Saddam’s Hussein obsession with Babylon

Saddam Hussein was one of the many people who were impressed by Babylon and its mythical powers. Hussein was obsessed with the city, trying to build a replica of the palace of Nebuchadnezzar II on top of the ruins. He began building the modern palace after the Gulf War, in the early 1980s. Saddam’s obsession was with the Ancient King of Babylon as well as with the city. He wrote inscriptions on the bricks, including "This was built by Saddam, son of Nebuchadnezzar, to glorify Iraq."

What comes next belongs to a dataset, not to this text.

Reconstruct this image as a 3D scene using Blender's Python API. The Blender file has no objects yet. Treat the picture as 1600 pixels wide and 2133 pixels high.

He installed a huge portrait of Nebuchadnezzar and himself at the entrance of the city’s ruins. Aside from placing inscriptions on the bricks, Saddam also stamped each individual brick. After the fall of Hussein, the bricks are part of a collector’s item and are restored to the original state.

US Forces and Babylon

The US forces stationed in Iraq have a huge influence on the historic place. The military was being criticized for building a military base on the ancient ruins. The US forces built the base following the Iraq War. According to archeologists, the US troops have caused irreparable damage to the ancient city.

However, in recent years, Iraqi authorities have reopened the city for tourists. There are still obstacles, as the US troops have their base, tanks and forces there. However, Iraqi authorities hope that the city will draw visitors from all over the globe.

When the US troops occupied Iraq after the War, they wouldn’t let anyone into the historic place.